▸ **GIVEN EXERCISE**
Starting at the top of the listing, extract every line up to and including the one with "MB().box(XI + .0005, XI". Pictures stay out of the copy.

● ● ● ●

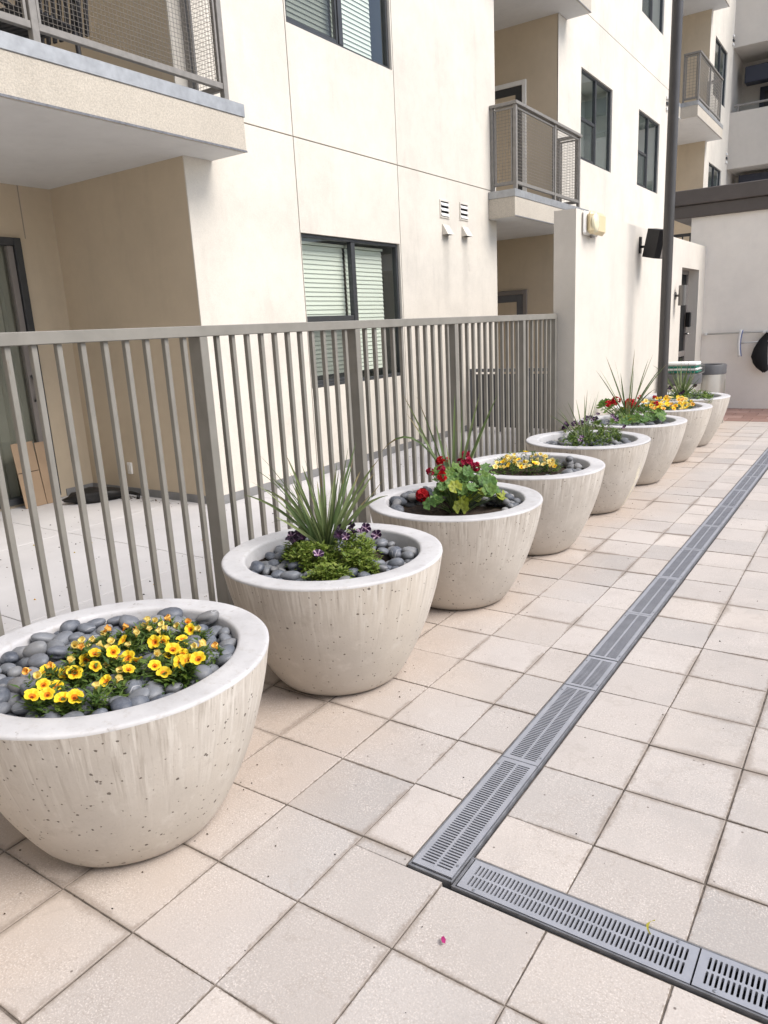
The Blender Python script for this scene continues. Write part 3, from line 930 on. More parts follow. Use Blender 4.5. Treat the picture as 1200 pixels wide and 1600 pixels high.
# wall joint over the sliding door
MB().box(XI + .0005, XI + .002, 3.615, 3.625, 2.478, 2.945).build('joint', 'joint_dark', apt)

alcove(YD, YE, -5.3)
alcove(YG, YH, -5.3)
balcony(apt, -0.4, 4.262, 2.947, [-0.2, 1.13, 2.49, 4.10], XI, (-2.2, YC), 0.031)
balcony(apt, -0.4, 4.262, 6.29, [-0.2, 1.13, 2.49, 4.10], XI, (-2.2, YC), 0.06)
balcony(apt, 9.60, 12.66, 2.93, [9.70, 11.16, 12.25], -5.3, (YD, YE), 0.042, wire_r=.0024)
balcony(apt, 9.60, 12.66, 6.29, [9.70, 11.16, 12.25], -5.3, (YD, YE), 0.06)
balcony(apt, 20.75, 24.05, 6.26, [20.85, 22.2, 23.7], -5.3, (YG, YH), 0.07, wire_r=.004)
balcony(apt, 20.75, 24.05, 9.60, [20.85, 22.2, 23.7], -5.3, (YG, YH), 0.12)
door_y(apt, YE, -5.25, -4.30, 0.0, 2.04, frame='door_grey')
door_y(apt, YE, -5.25, -4.30, 3.30, 5.44)

for yv, zv in ((8.20, 2.855), (8.735, 2.87)):
    pl = MB(); y1 = yv + .20
    pl.box(XW - .001, XW + .012, yv - .02, yv, zv - .02, zv + .20, .002); pl.box(XW - .001, XW + .012, y1, y1 + .02, zv - .02, zv + .20, .002)
    pl.box(XW - .001, XW + .0115, yv, y1, zv + .18, zv + .20, .002); pl.box(XW - .001, XW + .0115, yv, y1, zv - .02, zv, .002)
    v_ = pl.build('wall_vent', 'stucco_cream', apt)
    MB().box(XW + .0005, XW + .002, yv, y1, zv, zv + .18).build('vent_back', 'void', v_)
    for k in range(3):
        s = MB(); zz = zv + .005 + k * .062
        s.add([(XW + .022, yv, zz), (XW + .022, y1, zz), (XW + .0105, y1, zz + .034), (XW + .0105, yv, zz + .034), (XW + .019, yv, zz - .003), (XW + .019, y1, zz - .003)], [(0, 1, 2, 3), (4, 5, 1, 0), (2, 5, 4, 3)])
        s.build('slat', 'white_paint', v_)
    h = MB(); a, c, z0, z1, dp = yv + .03, yv + .20, zv - .225, zv - .10, .085
    h.add([(XW, a, z0), (XW, c, z0), (XW, c, z1), (XW, a, z1), (XW + dp, a, z0), (XW + dp, c, z0), (XW + .012, c, z1), (XW + .012, a, z1)],
          [(4, 5, 6, 7), (0, 4, 7, 3), (5, 1, 2, 6), (7, 6, 2, 3)])
    ho = h.build('exhaust_hood', 'stucco_cream', apt)
    MB().box(XW + .001, XW + dp - .012, a + .008, c - .008, z0 + .006, z0 + .012).build('hood_mouth', 'void', ho)
for yv, zv in ((19.35, 6.18), (27.15, 9.5), (27.1, 6.1)):
    for k in range(3): MB().box(XW, XW + .04, yv - .08, yv + .08, zv + k * .12, zv + k * .12 + .07, .01).build('wall_vent', 'dark_frame' if k % 2 else 'white_paint', apt)
MB().box(XW, XW + .003, 8.955, 9.03, 2.205, 2.30, .001).build('patch_plate', 'stucco_white', apt)

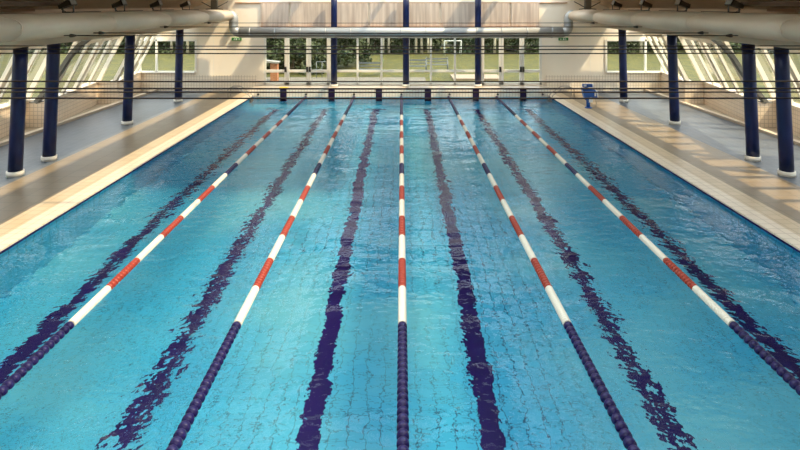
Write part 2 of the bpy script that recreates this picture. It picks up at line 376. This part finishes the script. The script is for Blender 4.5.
    g = MB(); g.face([P(-12.95, 1, 3.67), P(-10.8, 1, 3.75), P(-10.8, 30, 3.75), P(-12.95, 30, 3.67)]); g.build('glazing', 'rglass', ro)
    b = MB(); b.box(*sorted((sd*10.85, sd*10.15)), -3, FW, 3.46, 3.70); struct(b.build('trim_beam_'+nm, 'duct'))
    b = MB(); b.box(*sorted((sd*11.15, sd*11.3)), -3, FW, 3.72, 4.5)
    YE = 26.6
    b.hexa([P(-11.3, -3, 4.4), P(-6.2, -3, 6.3), P(-6.2, YE, 6.3), P(-11.3, YE, 4.4), P(-11.3, -3, 4.6), P(-6.2, -3, 6.5), P(-6.2, YE, 6.5), P(-11.3, YE, 4.6)])
    b.hexa([P(-11.3, YE, 4.4), P(-8.6, YE, 5.4), P(-8.6, FW, 5.4), P(-11.3, FW, 4.4), P(-11.3, YE, 4.6), P(-8.6, YE, 5.6), P(-8.6, FW, 5.6), P(-11.3, FW, 4.6)])
    struct(b.build('ceiling_'+nm, 'ceil'))
    # dark timbers lying along the near part of the ceiling
    b = MB()
    b.hexa([P(x, y, z) for z in (4.565, 4.70) for x, y in ((-10.5, 6), (-10.32, 6), (-10.32, 17.0), (-10.5, 17.0))])
    b.hexa([P(x, y, z) for z in (4.565, 4.66) for x, y in ((-10.32, 12.5), (-10.2, 12.5), (-10.32, 16.9), (-10.34, 16.9))])
    struct(b.build('trim_timber_'+nm, 'timber'))
    b = MB(); b.hexa([P(x, y, z) for z in (4.41, 4.49) for x, y in ((-10.95, 6), (-10.8, 6), (-10.8, 16.5), (-10.95, 16.5))])
    struct(b.build('trim_batten_'+nm, 'ledge'))
# roof over the pool: wide beams and cross rafters carrying glass
b = MB()
for x in (-4.84, 4.84): b.box(x-.5, x+.5, -3, FW, 6.25, 6.6)
b.box(-.12, .12, -3, FW, 6.28, 6.39)
for y in (1, 6, 11, 16, 21, 26): b.box(-6.2, 6.2, y-.025, y+.025, 6.4, 6.5)
b.mi = 1; b.box(-3.3, 3.5, 13.6, 24.4, 6.40, 6.49); b.box(6.0, 6.25, 11, FW, 6.4, 6.49)  # added dark slab out of view, keeps sky reflections off the lane lines
ro = struct(b.build('ceiling_middle', ['cream', 'baffle']))
g = MB(); g.face([(-6.3, -3, 6.55), (6.3, -3, 6.55), (6.3, FW, 6.55), (-6.3, FW, 6.55)]); g.build('glazing', 'rglass', ro)
b = MB(); b.box(-14.5, 14.5, -3.2, -3, 0, 6.6); struct(b.build('wall_near', 'cream'))

# ---------------------------------------------------------------- outdoors
b = MB()
G = -.02
b.face([(-150, 30.3, G), (150, 30.3, G), (150, 200, G), (-150, 200, G)])
b.face([(-150, -20, G), (-14.5, -20, G), (-14.5, 30.3, G), (-150, 30.3, G)])
b.face([(14.5, -20, G), (150, -20, G), (150, 30.3, G), (14.5, 30.3, G)])
struct(b.build('ground', 'grass'))
b = MB(); b.box(-9, 1.5, 30.26, 35.2, G, .05); b.box(1.5, 10, 30.26, 33.2, G, .05); struct(b.build('ground_paving', 'paving'))
b = MB(); b.box(3.2, 6.2, 34.2, 36.3, G, .10); tag(b.build('paving_slab', 'pinkpave'), 'pale pink paved rectangle on the lawn beyond the glazed end wall', 'paving')

# ---------------------------------------------------------------- columns
def px(x, Y): return (x-401)/F*Y
def column(X, Y, z0, z1, label, dx=0, r=.19, group=None):
    t = empty('blue_column', (X, Y, z0), label, 'column', group)
    s = MB(); n = 6
    s.tube([(dx*(k/n), 0, .12+(z1-z0-.12)*k/n) for k in range(n+1)], r*.92, 24); s.build('shaft', 'navy', t)
    c = MB(); c.tube([(0, 0, 0), (0, 0, .13)], r+.02, 24, smooth=True); c.build('base_collar', 'collar', t)
    return t
side_rows = ((-10.42, 15.1, .30, 'nearest and thickest'), (-10.45, 16.6, .28, 'second nearest'), (-10.58, 21.6, .24, 'third from the front'), (-10.6, 26.6, .15, 'farthest'))
for sd, nm in ((-1, 'left'), (1, 'right')):
    for X, Y, dx, w_ in side_rows:
        column(-sd*X, Y, 0, 3.47, 'round navy blue column with pale collar on the %s deck, %s of its row' % (nm, w_), dx*(-sd)*.5)
for p, w_ in ((334, 'left one of three'), (406, 'middle one of three'), (478, 'right one of three')):
    column(px(p, 29.45), 29.45, .30, 5.2, 'navy blue column at the glazed end wall, %s' % w_, 0, .18)

# ---------------------------------------------------------------- ducts
for sd, nm in ((-1, 'left'), (1, 'right')):
    cx, cz, hw, hh = sd*9.8, 4.04, 1.2, .33
    prof = []
    for k in range(32):
        a = 2*PI*k/32; c, s_ = math.cos(a), math.sin(a)
        prof.append((cx+hw*math.copysign(abs(c)**.75, c), cz+hh*math.copysign(abs(s_)**.75, s_)))
    t = empty('air_duct', (cx, 15, 3.71), 'huge beige flat oval air duct above the %s row of columns' % nm, 'duct')
    b = MB(); yy = [1, 8.6, 12.7, 16.9, 21, 25.1, 29.2]
    rings = []
    n = len(prof)
    for i in range(len(yy)-1):
        b.extrude([(x-cx, z-3.71) for x, z in prof], yy[i]-15, yy[i+1]-15-.012, True)
    b.build('duct_body', 'duct', t)
    for y in yy[1:-1]:
        b = MB(); b.extrude([((x-cx)*1.006, (z-3.71-hh)*1.02+hh) for x, z in prof], y-15-.03, y-15+.018, True)
        b.build('seam_band', 'duct', t)
# cross duct in front of the end columns with elbows up to the big ducts
t = empty('cross_duct', (0, 28.95, 3.17), 'long grey galvanised round duct running across the glazed end wall', 'duct')
b = MB(); b.tube([(-8.35, 0, 0), (8.35, 0, 0)], .27, 28); b.build('pipe', 'galv', t)
for k in range(13):
    x = -7.8+k*1.3; r_ = MB(); r_.tube([(x-.03, 0, 0), (x+.03, 0, 0)], .284, 28); r_.build('joint_ring', 'galv', t)
for sd in (-1, 1):
    e = MB(); pts = []
    for k in range(9):
        a = k/8*PI/2; pts.append((sd*(8.35+.32*math.sin(a)), 0, .32*(1-math.cos(a))))
    pts += [(sd*8.67, 0, .55), (sd*8.67, .0, .72)]
    for k in range(1, 6):
        a = k/5*PI/2; pts.append((sd*(8.67+.25*(1-math.cos(a))), 0, .72+.22*math.sin(a)))
    e.tube(pts, .235, 22); e.build('elbow', 'galv', t)
    q = MB()
    for zz in (.35, .48, .62): q.tube([(sd*8.67, 0, zz-.015), (sd*8.67, 0, zz+.015)], .25, 22)
    q.build('elbow_ring', 'galv', t)
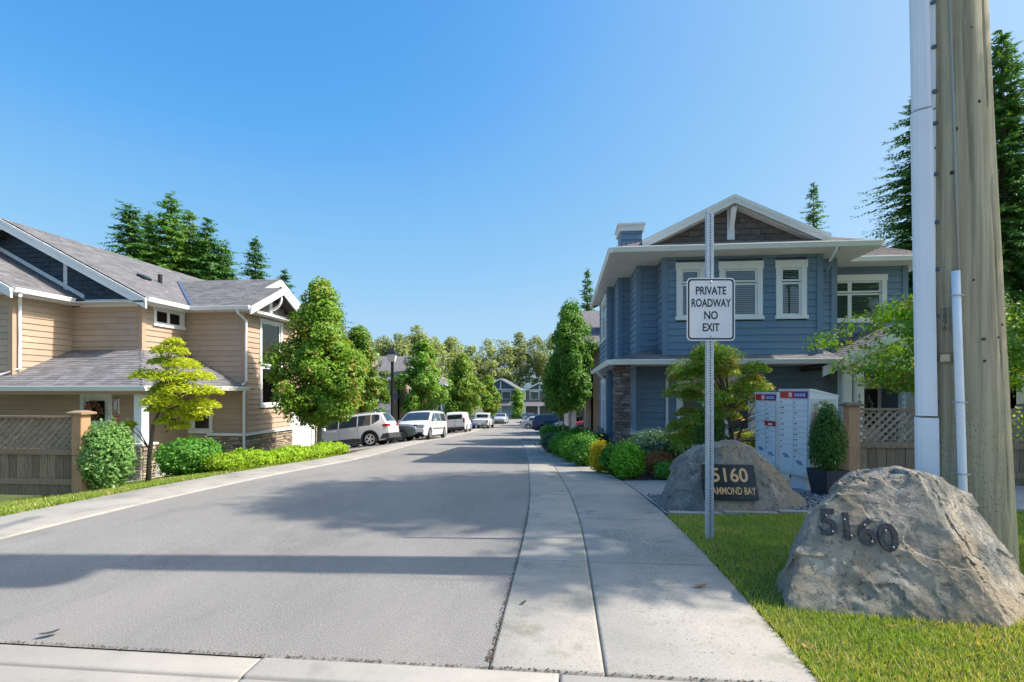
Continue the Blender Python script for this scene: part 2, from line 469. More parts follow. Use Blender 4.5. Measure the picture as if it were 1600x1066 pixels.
# ------------------------------------------------------------------ terrain
_ZY = [-40, 0, 5, 9, 13.5, 20, 26, 31, 40, 50, 62, 80, 101, 140, 400, 1500]
_ZZ = [0, 0, 0, -0.15, -0.43, -0.87, -1.28, -1.58, -2.1, -2.62, -3.12, -3.6, -4.0, -4.3, -4.5, -4.5]
_RY = [-5, 6.3, 10, 14, 20, 28.4, 45.7, 74, 100, 140]
_RX = [-0.36, -0.4, -0.67, -0.95, -1.5, -2.3, -3.66, -5.2, -6.0, -6.0]
_LY = [-5, 6.5, 13.5, 25.3, 29.4, 40.4, 69.4, 100, 140]
_LX = [-5.4, -5.5, -5.5, -7.28, -7.6, -8.2, -9.6, -10.5, -10.5]
def _sm(y, Y, X):
    return sum(np.interp(y + d, Y, X) * w for d, w in ((-1.6, .2), (-.8, .2), (0, .2), (.8, .2), (1.6, .2)))
def xr(y): return float(_sm(y, _RY, _RX))
def xl(y): return float(_sm(y, _LY, _LX))
def gz(x, y):
    z = float(_sm(y, _ZY, _ZZ))
    z -= 0.125 * min(max(xl(min(y, 100)) - 1.15 - x, 0), 4.6)
    e = x - xr(min(y, 100)) - 1.7
    if e > 0: z += 0.035 * min(e, 4)
    return z

def sheet(name, xs_fn, ys, nx, m, dz, parent=None, kind='structure', skirt=0.0):
    """Sheet that follows the ground; xs_fn(y) -> (x0, x1)."""
    V, Fs = [], []
    for y in ys:
        a, b = xs_fn(y)
        for i in range(nx + 1):
            x = a + (b - a) * i / nx
            V.append((x, y, gz(x, y) + dz))
    for j in range(len(ys) - 1):
        for i in range(nx):
            k = j * (nx + 1) + i
            Fs.append((k, k + 1, k + nx + 2, k + nx + 1))
    if skirt:
        ring = [i for i in range(nx)] + [j * (nx + 1) + nx for j in range(len(ys) - 1)] + [(len(ys) - 1) * (nx + 1) + i for i in range(nx, 0, -1)] + [j * (nx + 1) for j in range(len(ys) - 1, 0, -1)]
        b = len(V)
        for i in ring:
            V.append((V[i][0], V[i][1], V[i][2] - skirt))
        for i in range(len(ring)):
            j = (i + 1) % len(ring)
            Fs.append((ring[i], b + i, b + j, ring[j]))
    me = np_mesh(name, V, Fs, m, True if not skirt else False)
    o = inst(name, me, parent)
    if kind: o["kind"] = kind
    return o

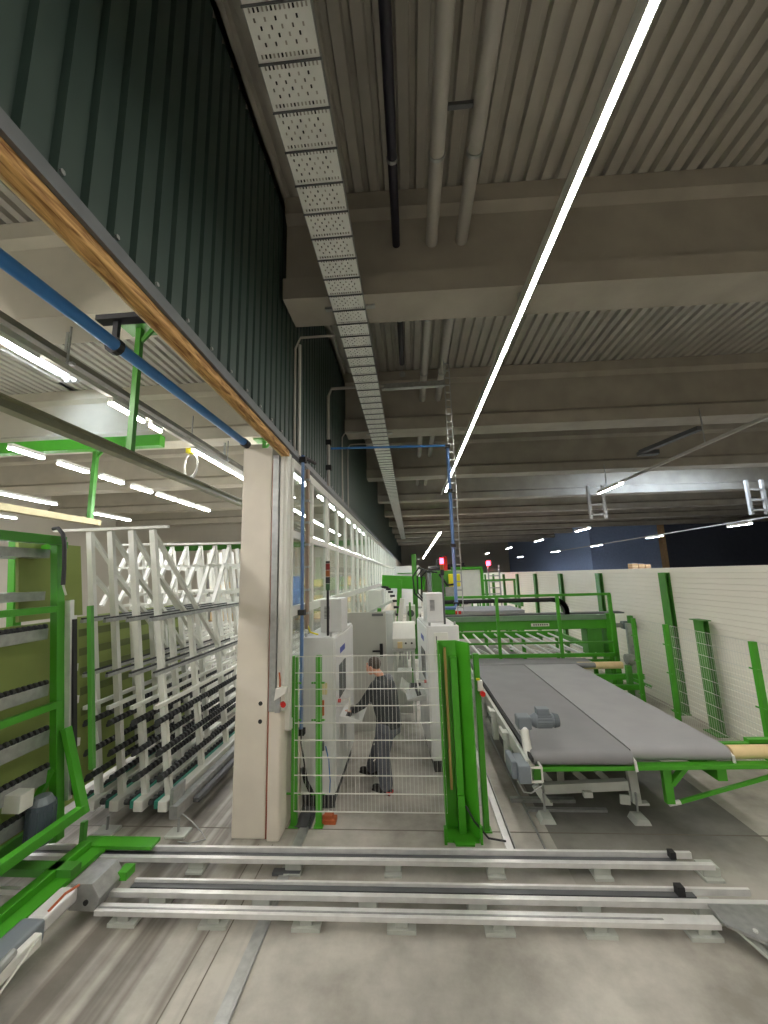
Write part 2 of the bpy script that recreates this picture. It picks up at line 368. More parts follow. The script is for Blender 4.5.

● ● ● ●

▸ **EXERCISE ANSWER**
The Blender Python script for this scene continues. Write part 3, from line 930 on. More parts follow. Use Blender 4.5. Treat the picture as 1200 pixels wide and 1600 pixels high.
# wall joint over the sliding door
MB().box(XI + .0005, XI + .002, 3.615, 3.625, 2.478, 2.945).build('joint', 'joint_dark', apt)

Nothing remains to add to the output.